「頭の欠けてしまったお地蔵様を何年も放置しておいたのが病気やケガの発生原因かもしれない」と人々は思い、「最近の不幸が続くのはお地蔵様の祟りかもしれない」「きちんとお祀りしなければいけない」という噂が町中に広まってしまった。
そこで、町内会は会議を開き、寄付金を集め、新しいお地蔵様を建立することにした。そしてすぐに新しいお地蔵様が建立され、昭和52年8月24日に地蔵祭りとお地蔵様の開眼供養も執り行われた。それ以後、町内では原因不明の病気にかかる者やケガをする者いなくなったという。

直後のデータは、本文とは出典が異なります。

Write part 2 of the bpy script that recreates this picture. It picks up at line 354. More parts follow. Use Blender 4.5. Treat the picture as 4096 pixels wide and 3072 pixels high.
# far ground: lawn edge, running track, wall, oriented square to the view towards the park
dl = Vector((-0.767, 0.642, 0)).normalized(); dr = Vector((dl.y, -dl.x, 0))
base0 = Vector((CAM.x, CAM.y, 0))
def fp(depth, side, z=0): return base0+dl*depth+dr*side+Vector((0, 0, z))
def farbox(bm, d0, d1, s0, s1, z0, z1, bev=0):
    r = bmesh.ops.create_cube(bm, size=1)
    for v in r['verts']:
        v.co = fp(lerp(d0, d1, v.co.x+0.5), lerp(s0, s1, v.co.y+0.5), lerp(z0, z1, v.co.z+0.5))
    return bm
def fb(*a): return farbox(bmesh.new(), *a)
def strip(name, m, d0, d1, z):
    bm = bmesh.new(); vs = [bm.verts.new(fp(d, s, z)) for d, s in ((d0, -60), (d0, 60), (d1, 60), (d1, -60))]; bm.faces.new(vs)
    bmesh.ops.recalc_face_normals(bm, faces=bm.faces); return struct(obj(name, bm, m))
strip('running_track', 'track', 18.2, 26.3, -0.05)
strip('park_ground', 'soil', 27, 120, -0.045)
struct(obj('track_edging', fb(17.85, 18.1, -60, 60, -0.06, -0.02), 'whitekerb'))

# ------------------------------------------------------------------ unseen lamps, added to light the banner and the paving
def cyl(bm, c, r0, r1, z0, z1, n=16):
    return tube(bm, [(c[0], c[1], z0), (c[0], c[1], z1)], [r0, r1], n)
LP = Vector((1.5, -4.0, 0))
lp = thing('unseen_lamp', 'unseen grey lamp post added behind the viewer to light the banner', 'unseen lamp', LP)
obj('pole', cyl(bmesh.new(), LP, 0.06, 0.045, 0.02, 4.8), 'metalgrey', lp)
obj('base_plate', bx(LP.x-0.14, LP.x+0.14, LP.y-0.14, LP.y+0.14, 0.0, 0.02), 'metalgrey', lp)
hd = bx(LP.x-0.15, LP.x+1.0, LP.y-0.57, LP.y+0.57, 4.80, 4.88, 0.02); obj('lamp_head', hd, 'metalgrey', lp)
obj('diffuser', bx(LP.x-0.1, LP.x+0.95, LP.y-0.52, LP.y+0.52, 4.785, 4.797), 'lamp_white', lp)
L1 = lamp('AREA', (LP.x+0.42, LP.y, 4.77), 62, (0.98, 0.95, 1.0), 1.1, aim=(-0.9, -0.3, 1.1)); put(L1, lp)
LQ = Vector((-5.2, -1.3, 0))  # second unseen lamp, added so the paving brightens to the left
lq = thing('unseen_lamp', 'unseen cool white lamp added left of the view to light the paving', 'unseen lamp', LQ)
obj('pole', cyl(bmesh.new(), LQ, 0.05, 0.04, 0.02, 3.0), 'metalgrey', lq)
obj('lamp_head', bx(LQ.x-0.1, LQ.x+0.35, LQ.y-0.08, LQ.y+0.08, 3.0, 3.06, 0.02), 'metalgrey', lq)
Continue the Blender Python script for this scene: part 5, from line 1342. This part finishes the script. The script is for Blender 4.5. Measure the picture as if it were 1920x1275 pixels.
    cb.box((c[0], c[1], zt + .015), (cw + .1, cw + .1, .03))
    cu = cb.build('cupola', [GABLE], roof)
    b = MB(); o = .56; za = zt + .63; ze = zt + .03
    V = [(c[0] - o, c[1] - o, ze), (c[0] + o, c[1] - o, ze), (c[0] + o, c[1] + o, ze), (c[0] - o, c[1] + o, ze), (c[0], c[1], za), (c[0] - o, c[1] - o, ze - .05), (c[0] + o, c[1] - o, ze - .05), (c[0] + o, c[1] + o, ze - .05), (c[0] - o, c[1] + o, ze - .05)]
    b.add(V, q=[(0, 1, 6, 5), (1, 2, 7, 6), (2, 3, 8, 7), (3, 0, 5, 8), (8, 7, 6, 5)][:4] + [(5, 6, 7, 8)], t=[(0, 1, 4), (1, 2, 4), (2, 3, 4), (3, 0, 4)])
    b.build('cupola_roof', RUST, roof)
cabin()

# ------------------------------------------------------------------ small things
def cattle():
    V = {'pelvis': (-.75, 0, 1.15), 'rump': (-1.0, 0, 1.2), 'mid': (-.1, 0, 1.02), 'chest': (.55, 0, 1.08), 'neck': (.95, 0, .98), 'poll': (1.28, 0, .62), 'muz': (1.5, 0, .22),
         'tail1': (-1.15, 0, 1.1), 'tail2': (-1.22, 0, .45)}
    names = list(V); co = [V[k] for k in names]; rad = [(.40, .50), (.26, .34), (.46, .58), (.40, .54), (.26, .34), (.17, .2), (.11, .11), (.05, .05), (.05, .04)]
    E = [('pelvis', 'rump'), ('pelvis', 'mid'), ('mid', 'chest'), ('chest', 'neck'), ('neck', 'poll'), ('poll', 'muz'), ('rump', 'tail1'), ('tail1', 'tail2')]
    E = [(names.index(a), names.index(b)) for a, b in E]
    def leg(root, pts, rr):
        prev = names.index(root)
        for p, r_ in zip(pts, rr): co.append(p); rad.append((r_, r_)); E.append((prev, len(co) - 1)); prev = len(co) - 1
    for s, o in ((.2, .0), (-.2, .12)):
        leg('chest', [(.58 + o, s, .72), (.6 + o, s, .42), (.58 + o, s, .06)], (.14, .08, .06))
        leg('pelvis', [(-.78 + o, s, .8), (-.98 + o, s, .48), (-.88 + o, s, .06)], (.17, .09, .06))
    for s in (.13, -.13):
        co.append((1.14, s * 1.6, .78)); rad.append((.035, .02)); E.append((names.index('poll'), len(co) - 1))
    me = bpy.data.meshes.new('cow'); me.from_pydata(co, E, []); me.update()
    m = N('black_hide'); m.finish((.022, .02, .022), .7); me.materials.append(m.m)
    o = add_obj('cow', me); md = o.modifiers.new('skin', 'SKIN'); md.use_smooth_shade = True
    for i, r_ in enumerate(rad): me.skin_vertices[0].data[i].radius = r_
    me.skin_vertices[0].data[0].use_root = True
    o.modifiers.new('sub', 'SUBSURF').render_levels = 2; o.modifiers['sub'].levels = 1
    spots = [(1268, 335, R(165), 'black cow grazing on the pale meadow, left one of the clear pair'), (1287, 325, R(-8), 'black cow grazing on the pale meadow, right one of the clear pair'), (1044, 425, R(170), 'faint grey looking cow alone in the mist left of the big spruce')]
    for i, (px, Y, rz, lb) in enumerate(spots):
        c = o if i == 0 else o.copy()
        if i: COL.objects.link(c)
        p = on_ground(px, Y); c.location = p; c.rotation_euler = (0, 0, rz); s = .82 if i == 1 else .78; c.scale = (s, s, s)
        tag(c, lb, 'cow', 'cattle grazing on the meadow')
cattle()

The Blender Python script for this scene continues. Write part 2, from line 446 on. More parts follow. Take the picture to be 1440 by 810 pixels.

このお地蔵様は「小松原地蔵」といい、建立されたお地蔵様は、これで3代目となった。もともと、初代の小松原地蔵は、この地域でも有名だった造り酒屋の寺田伝兵衛の分家である寺田半兵衛という者が江戸時代頃に寄進したものであったと伝えられている。寺田家では代々、正月に鏡餅を供えて、小松原地蔵を大切にお祀りしてきた。
ある時、この地方で賭博・花札が大流行したことがあった。博打打ちはどうしても勝ちたい一心で縁起を担ぐものである。ある男が、このお地蔵様の欠片を巾着袋に入れて賭け事をしたところ、大変儲かった。そのことが博打打ちの間に口伝いに広まっていった。そして、多くの博打打ちがお地蔵様の身体を削って持っていったので、お地蔵様は次第に小さく、形が判らないほどになっていった。恐らく、かなりご利益があったのであろう。大正時代初期頃になると、小松原地蔵は原型をとどめない程に変わり果てた姿になってしまっていたという。
そのような姿を見かねて、町の有志は2代目の小松原地蔵に建て替えた。それ以後、2代目の小松原地蔵は、博打打ちに身を削り取られること無く、戦中、戦後と、この場所で世の中の移り変わりをジッとご覧になりながら、人々を見守ってきたのであった。